Read This: An oral history of the booze-soaked making of Highlander

Read This: An oral history of the booze-soaked making of Highlander

It’s been 30 years since Russell Mulcahy’s Highlander introduced us all to its world of Immortals, Quickenings, and Scottish swordsmen who talk like mumbling French robots. (Not to mention Egyptian Spaniards who sound exactly like Sean Connery talking in his normal brogue.) To commemorate 30 years of decapitations and Queen, The Guardian has put together a quick oral history of the film, with Mulcahy and star Christopher Lambert filling in the details of the movie’s apparently whiskey-soaked shoot.
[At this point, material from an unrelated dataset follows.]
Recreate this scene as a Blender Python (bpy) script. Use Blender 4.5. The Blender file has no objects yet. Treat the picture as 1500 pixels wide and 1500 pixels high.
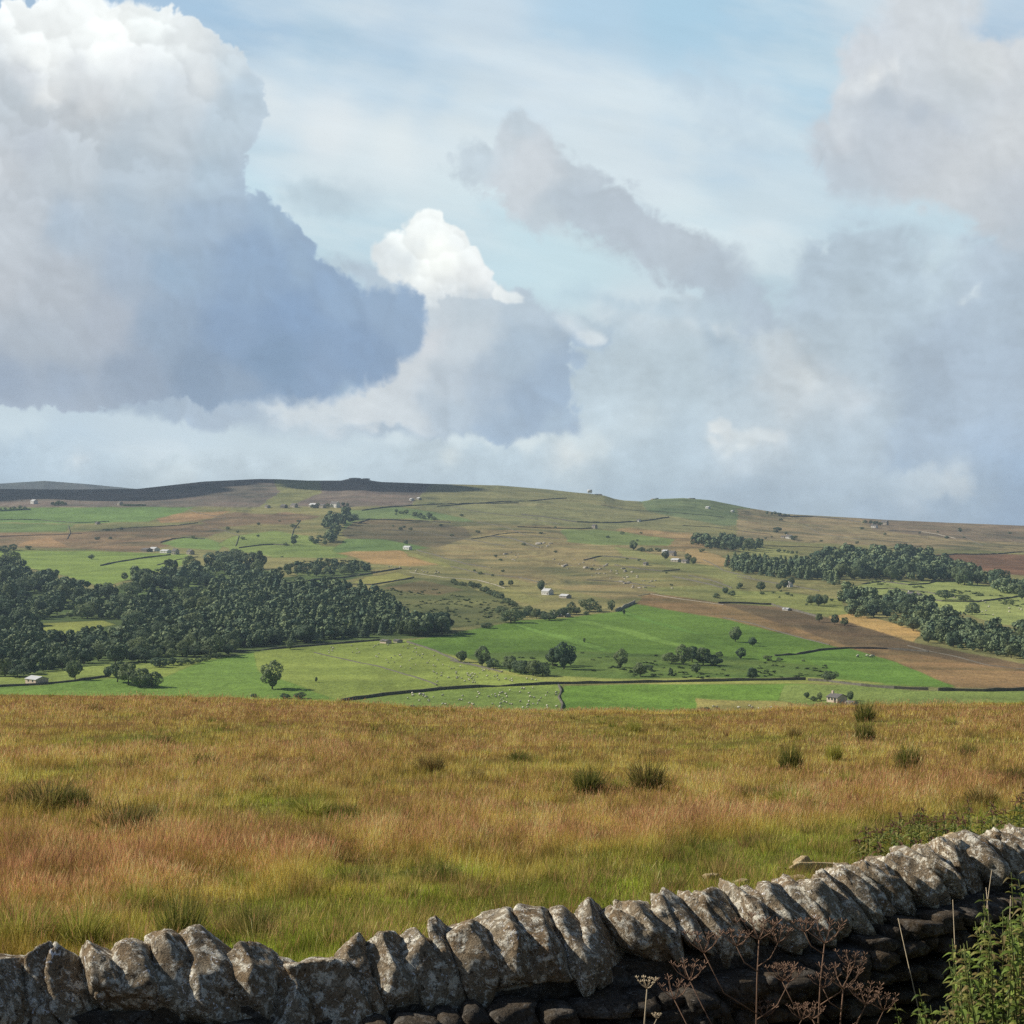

“It was my first time in Scotland,” said Lambert, who was fresh off his first English role—in 1984’s Tarzan adaptation Greystoke—when he got the part of immortal heartbreaker Connor Macleod. “Insurance people completely forbid drinking on set, but try that up there and you’ll get shot. I’m not saying Scottish people drink all the time, but if they drink, they drink. It’s not a sip of wine, it’s a quarter of a bottle of scotch. There were 1,000 extras for the battle scenes and they went at it for real. After each shot, the cries went up: ‘Doctor!’ ‘Nurse!’”

Connery—who played Macleod’s mentor, Juan Sánchez Villa-Lobos Ramírez—contributed his own share of booze to the proceedings, according to Mulcahy: “On the plane up, Sean brought out a bottle of homemade scotch a friend had given him. ‘C’mon, laddie,’ he said, ‘have a nip of this.’ It blew my brains out.” Speaking of potential head injuries, Mulcahy also discussed an incident in which a misaimed sword blow from Clancy Brown almost launched wooden shrapnel into Connery’s face, and his method for producing the giant sparks that accompany every strike of the movie’s big sword battles. “For the fights, we strapped car batteries to the actors’ legs and wired them up so they’d spark when a sword struck. After about three takes, the sword handles would get really hot and we’d have to stop.”

Safety concerns aside, Mulcahy’s harshest words are for the movie’s American marketing, which featured a black-and-white poster of Lambert’s face, shot with all the resolution of a half-obscured Bigfoot photo. “It looked like he had acne,” Mulcahy notes. “You thought: ‘What the fuck’s this about?’ But at the premiere in France, there were 30-foot cutouts of Sean and Christopher all the way down the Champs-Elysées. The audience went apeshit. It became an enormous hit in Europe.”